EXCLUSIVE: Seven in 10 (70%) employers have effective global benefits strategies and structures, according to research by professional services firm Aon.

Its Global benefits governance and operations study 2018-2019, which surveyed more than 200 multinational organisations with workforces of between 10,000 and 100,000, also found that 60% want to create a financial wellbeing or health and wellbeing strategy, while 40% wish to get information on opportunities from multi-country pooling and global underwriting.

Other evolving areas of focus for global employers include collecting information on employee value and projected pensions (50%), looking to adapt benefits to suit millennials and other sub-groups (55%) and implementing a global benefits management system (60%).

Jim Tindale, partner at Aon, said: “What is clear from the latest study is that there is a strong desire to implement best practice global governance, with 90% of [organisations] wanting to make further progress and 74% of them aiming to achieve best practice global governance by 2021. Encouragingly, [employers] achieving a better state of affairs are also signalling that they are increasingly able to demonstrate the value from having done so.”

Three-quarters (75%) of respondents indicated that they now have defined contribution (DC) pension policies that are at least generally effective, while 64% are monitoring DC risks and opportunities.

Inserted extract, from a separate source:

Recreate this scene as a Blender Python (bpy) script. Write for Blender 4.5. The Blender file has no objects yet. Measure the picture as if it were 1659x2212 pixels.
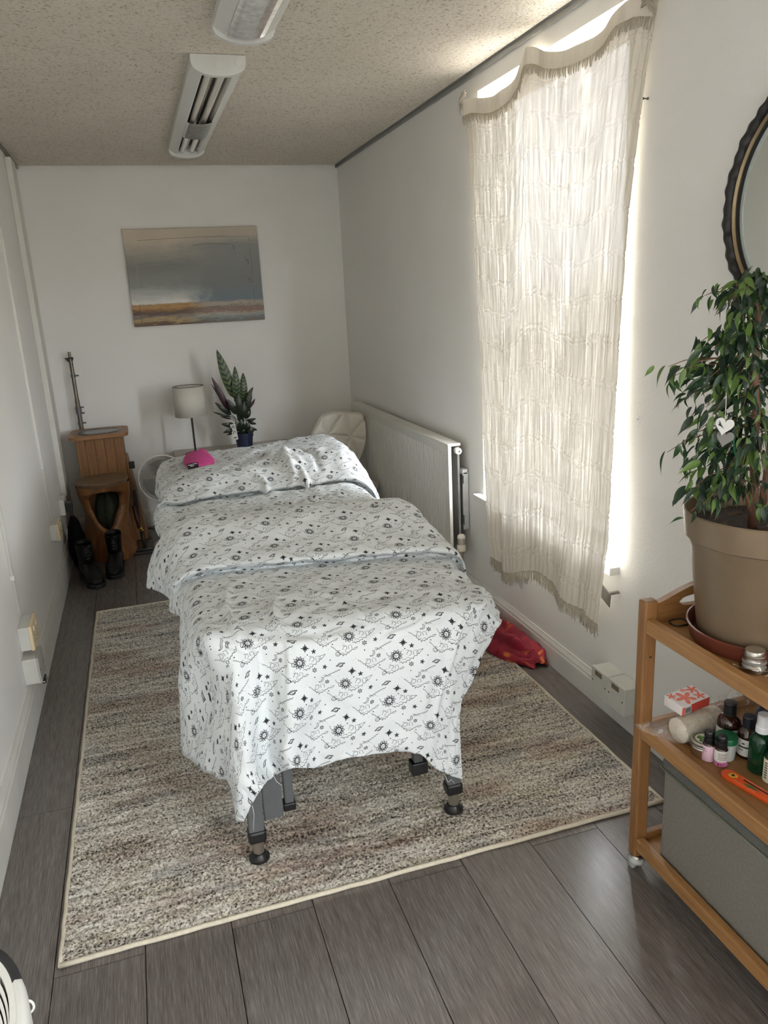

Around 50% of worldwide employers state that they operate best practice for DB retirement; 45% stated that they do this for DC retirement plans and 40% do so regarding health benefits. Approximately a third (32%) believe they operate best practice for other types of benefits.

Among those employers defined as operating ‘best practice’, 90% describe themselves as at least somewhat centralised in their operations, and 81% have a common corporate benefits strategy. A further 74% have a common corporate talent strategy, and 60% have a benefits delivery centre of excellence. Across all respondents, 81% cite that a single corporate brand is largely in place and 57% have a common corporate benefits strategy.

Around half (52%) of all respondents state that a lack of central resources provides a challenge to benefits governance and operations. Other challenges include a lack of expertise in smaller countries (69%), a lack of direct budget (50%) and a lack of suitable technology (50%). Also, 40% identify that being unable to demonstrate clear value is a barrier to implementing best practice, while 46% blame a decentralised HR structure.

Approximately three-quarters (73%) of respondents operating best practice stated that they are confident they have aligned their benefits plan with global policies, and 70% are confident that their benefits provide a fair level of coverage for all. This compares to 42% and 34%, respectively, in organisations that are not conducting best practice.

Tindale added: “Irrespective of their individual progress, nearly all respondents to our study want to continue to broaden and deepen their involvement in the design, financing and operations of their benefits arrangements around the world.

“However, fewer have attained best practice levels than had hoped to do so; 31% compared to 80% [that] aimed to do so by 2018 in our previous study.”